You can be wonderfully creative at solving physics problems but very uncreative at designing theatre sets. There is an extensive research literature on this which is now much better known within the profession, and which is being put into practice by many pioneering schools and teachers across the UK.

The Scottish Curriculum for Excellence should stand as a warning of how not to reform a curriculum. But in today’s Liberal Democrat manifesto launch, it seems to have been the inspiration.

The Lib Dems have proposed setting a up a commission “to build a long-term consensus across parties and teachers to broaden the curriculum…and ensure children learn core skills such as critical thinking, verbal reasoning and creativity.”

For the UK Lib Dems to be proposing almost exactly the same reform as the one that they endorsed in Scotland and which failed so badly there is remarkable. 

It’s also a reminder that whilst consensus sounds nice, it has downsides too. Every major political party agreed on the Scottish reforms, which meant that lots of important aspects of implementation lacked scrutiny. Sometimes too much consensus leads to groupthink.

It is also worth asking how a consensus will be created. The Lib Dem manifesto calls for a commission to establish a consensus, but in the same breath, with a Sir Humphrey-esque sleight of hand, it presupposes what that consensus will be.

What is the point of having a commission if you have already decided that the right answer is to teach creativity? What will happen to the stakeholders who disagree with this presupposition? If you do disagree with the presupposition, how likely are you to have faith that the consultation will be fair and representative?

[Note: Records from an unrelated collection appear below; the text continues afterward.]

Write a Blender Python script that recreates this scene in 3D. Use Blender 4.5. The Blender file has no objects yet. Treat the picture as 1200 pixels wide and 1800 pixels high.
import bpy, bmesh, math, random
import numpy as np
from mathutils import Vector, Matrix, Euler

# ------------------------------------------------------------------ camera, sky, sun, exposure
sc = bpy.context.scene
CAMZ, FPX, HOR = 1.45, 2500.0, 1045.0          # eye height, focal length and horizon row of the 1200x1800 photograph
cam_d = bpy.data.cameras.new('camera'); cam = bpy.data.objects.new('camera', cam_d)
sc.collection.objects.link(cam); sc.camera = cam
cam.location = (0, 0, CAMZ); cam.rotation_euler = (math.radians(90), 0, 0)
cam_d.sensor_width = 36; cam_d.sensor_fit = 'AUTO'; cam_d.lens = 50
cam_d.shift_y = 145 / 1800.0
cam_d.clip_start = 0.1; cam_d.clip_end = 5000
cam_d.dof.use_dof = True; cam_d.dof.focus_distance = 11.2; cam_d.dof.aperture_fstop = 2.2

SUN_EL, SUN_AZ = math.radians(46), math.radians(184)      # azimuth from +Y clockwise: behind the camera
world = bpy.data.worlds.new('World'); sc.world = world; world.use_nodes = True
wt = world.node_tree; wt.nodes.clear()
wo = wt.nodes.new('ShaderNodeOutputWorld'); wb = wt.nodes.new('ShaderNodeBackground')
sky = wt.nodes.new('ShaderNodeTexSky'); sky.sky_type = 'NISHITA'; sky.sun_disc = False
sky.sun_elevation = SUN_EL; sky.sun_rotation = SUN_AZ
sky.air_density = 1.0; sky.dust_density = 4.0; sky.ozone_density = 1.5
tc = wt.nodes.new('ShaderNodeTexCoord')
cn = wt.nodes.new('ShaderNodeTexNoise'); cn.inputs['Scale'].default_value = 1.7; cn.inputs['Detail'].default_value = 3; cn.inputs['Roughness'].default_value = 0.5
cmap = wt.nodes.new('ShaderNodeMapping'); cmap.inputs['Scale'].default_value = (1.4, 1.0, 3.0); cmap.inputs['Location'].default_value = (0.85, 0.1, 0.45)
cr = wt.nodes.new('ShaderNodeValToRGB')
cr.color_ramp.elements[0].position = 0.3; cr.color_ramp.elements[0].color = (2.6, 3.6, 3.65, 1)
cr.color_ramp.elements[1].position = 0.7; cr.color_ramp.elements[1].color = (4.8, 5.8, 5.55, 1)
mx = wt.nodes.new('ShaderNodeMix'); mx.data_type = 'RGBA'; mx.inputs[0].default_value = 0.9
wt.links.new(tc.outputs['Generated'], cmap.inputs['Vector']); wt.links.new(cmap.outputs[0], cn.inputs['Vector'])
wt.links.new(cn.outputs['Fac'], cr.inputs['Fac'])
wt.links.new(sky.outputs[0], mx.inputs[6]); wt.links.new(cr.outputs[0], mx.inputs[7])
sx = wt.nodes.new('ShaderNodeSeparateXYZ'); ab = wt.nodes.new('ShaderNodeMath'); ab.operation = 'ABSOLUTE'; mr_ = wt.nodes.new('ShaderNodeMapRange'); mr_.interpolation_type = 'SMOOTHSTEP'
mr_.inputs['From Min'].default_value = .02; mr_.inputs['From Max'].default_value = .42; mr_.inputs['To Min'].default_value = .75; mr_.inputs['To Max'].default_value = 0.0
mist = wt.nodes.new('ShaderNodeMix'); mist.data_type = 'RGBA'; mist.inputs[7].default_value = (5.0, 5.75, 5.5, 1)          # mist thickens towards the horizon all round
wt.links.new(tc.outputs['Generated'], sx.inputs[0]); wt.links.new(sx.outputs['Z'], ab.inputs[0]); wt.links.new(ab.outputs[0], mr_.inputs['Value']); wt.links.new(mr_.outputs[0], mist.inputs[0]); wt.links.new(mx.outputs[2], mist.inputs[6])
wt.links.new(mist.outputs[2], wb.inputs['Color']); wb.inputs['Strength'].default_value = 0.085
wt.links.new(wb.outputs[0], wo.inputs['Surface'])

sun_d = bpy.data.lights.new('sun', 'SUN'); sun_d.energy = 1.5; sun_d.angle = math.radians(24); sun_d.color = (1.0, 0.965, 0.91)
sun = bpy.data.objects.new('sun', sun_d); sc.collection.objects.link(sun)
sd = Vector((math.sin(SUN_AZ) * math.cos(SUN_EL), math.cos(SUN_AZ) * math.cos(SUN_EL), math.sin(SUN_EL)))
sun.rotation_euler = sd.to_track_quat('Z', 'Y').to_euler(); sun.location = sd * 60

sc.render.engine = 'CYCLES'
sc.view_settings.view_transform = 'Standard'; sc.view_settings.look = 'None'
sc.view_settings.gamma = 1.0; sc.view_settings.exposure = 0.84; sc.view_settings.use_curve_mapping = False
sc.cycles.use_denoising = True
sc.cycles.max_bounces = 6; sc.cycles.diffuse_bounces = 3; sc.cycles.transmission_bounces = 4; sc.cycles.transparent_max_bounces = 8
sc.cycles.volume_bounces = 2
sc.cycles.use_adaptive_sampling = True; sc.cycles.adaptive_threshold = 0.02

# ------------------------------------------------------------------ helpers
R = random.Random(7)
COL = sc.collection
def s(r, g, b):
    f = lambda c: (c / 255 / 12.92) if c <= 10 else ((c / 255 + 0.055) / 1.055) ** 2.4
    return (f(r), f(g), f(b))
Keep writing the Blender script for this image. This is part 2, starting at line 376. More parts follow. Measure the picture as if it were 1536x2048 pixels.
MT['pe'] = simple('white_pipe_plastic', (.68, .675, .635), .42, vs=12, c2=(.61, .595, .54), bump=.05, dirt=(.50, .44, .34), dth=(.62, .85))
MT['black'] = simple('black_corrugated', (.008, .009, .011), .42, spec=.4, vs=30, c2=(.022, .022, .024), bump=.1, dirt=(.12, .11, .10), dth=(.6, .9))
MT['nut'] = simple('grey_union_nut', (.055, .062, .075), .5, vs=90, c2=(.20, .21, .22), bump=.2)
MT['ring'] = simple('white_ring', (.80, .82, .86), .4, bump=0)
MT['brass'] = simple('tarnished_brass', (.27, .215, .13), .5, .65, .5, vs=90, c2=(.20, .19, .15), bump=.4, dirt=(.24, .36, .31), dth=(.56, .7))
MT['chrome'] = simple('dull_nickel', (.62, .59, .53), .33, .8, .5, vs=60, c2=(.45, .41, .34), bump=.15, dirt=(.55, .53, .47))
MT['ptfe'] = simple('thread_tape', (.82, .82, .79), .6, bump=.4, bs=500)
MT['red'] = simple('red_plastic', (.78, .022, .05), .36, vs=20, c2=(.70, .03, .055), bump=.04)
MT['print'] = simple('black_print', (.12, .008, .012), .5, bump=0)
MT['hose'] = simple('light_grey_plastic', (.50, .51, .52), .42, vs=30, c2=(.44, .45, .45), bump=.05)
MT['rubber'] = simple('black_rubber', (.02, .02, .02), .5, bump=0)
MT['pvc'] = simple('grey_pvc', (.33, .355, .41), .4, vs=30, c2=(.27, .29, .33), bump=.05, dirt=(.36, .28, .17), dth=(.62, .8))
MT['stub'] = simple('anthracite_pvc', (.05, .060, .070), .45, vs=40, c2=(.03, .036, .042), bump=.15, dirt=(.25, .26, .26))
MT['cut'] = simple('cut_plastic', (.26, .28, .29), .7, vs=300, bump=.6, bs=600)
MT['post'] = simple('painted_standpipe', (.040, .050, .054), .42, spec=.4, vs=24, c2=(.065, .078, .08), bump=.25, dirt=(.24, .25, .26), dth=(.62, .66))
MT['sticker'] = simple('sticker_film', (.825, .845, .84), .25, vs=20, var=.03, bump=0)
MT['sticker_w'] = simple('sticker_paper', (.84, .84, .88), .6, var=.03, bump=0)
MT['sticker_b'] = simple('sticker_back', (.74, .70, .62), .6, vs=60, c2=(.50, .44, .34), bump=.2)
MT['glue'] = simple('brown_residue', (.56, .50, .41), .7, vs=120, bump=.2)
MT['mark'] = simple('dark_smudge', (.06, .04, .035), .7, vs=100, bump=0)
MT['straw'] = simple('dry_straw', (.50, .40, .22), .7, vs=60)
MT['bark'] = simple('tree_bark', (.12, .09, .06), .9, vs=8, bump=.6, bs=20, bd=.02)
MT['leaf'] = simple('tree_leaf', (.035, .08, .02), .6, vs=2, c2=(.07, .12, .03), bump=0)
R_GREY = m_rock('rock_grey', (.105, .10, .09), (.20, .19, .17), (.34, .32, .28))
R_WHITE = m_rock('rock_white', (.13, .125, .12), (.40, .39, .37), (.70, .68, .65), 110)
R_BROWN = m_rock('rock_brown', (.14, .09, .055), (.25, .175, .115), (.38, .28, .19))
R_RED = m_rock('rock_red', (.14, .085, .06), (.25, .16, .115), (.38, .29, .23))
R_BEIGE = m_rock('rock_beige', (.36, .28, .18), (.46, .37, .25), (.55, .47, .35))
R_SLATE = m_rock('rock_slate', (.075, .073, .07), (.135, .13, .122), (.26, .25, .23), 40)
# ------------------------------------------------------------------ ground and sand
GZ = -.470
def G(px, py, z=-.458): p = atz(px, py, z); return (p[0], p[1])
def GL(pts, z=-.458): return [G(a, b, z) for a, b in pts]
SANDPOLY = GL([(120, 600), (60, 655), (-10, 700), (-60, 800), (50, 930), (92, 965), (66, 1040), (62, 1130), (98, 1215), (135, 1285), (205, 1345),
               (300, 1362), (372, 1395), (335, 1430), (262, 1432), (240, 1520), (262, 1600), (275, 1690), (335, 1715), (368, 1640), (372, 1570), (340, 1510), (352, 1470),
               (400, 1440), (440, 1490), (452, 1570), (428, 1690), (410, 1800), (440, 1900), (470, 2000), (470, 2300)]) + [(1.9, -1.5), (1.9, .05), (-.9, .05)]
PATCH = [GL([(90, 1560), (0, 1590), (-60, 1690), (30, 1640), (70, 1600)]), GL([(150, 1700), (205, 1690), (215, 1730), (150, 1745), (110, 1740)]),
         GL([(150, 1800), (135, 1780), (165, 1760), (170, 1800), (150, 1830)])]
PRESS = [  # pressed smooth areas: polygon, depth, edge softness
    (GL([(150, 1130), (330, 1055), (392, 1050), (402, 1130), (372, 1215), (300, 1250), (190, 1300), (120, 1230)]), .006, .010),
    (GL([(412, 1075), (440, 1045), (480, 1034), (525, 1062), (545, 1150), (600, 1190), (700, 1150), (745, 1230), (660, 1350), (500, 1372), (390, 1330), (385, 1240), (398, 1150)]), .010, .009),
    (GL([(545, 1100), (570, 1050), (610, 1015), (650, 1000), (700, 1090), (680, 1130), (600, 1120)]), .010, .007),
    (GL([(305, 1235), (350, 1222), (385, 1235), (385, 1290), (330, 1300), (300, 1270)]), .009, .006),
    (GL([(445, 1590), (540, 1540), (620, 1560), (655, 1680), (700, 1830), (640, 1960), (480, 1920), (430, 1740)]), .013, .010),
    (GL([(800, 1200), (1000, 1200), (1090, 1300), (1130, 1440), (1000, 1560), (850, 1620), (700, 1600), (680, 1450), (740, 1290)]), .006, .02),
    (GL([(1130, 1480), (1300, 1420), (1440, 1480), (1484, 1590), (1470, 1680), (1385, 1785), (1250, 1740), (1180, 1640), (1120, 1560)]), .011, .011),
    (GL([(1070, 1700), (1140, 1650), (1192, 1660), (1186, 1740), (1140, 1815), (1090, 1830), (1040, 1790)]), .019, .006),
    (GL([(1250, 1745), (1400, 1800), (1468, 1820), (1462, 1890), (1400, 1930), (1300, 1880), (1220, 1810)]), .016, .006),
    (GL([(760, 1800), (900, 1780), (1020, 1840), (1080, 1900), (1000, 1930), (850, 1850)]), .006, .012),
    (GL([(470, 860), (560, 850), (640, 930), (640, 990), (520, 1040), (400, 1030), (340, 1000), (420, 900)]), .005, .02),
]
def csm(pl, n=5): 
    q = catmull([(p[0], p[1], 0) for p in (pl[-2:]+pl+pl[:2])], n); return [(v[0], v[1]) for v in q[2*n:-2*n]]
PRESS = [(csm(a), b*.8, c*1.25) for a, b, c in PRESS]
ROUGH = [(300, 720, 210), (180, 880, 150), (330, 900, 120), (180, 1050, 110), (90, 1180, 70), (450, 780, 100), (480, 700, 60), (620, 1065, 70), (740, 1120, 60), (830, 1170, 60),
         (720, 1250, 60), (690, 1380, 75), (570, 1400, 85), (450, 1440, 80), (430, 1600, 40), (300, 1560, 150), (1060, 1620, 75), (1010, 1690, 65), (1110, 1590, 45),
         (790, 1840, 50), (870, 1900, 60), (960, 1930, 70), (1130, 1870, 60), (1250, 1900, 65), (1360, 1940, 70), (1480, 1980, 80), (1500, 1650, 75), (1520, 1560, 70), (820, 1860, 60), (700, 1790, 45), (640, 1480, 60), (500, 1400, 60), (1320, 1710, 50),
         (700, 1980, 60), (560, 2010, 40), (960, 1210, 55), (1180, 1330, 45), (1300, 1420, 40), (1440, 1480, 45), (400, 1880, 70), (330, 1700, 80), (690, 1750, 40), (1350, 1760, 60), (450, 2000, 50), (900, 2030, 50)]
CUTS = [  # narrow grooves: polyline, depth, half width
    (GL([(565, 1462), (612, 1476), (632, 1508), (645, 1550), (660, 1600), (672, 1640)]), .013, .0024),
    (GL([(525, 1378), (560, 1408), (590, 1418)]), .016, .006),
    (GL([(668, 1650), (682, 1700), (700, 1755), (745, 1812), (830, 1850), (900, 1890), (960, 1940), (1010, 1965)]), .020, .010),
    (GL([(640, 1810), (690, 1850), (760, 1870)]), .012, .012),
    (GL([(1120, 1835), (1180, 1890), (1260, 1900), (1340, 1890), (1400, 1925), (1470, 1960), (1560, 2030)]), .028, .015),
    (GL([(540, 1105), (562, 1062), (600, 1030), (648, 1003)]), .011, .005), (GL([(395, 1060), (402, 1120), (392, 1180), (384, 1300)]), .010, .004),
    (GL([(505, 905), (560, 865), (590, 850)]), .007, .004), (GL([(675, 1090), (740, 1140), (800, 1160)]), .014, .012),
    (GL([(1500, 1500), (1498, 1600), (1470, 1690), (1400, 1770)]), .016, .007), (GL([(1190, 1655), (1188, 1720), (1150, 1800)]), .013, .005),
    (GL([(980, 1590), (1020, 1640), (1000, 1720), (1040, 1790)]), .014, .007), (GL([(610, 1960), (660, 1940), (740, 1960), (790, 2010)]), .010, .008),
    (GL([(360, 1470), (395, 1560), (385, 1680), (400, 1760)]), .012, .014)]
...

Many UK teachers are more informed about education than the Lib Dem manifesto writers. They’ve seen the failures of skills-based curriculums, the bureaucratic hurdles they impose, the confusion and workload caused by the vagueness of their statements, and the success of very different, knowledge-based curriculums.

It’s unlikely that a fair and representative commission of educational stakeholders would now deliver a consensus in favour of teaching skills in the abstract.

Many classroom teachers will be familiar with the way unsuccessful initiatives get rolled out anew every September, their past failures memoryholed, and their critics deemed troublemakers.

Now we have the same experience at a national level.

We have to be honest about what has and has not worked in the past. If we can’t learn from failure, we can never make progress.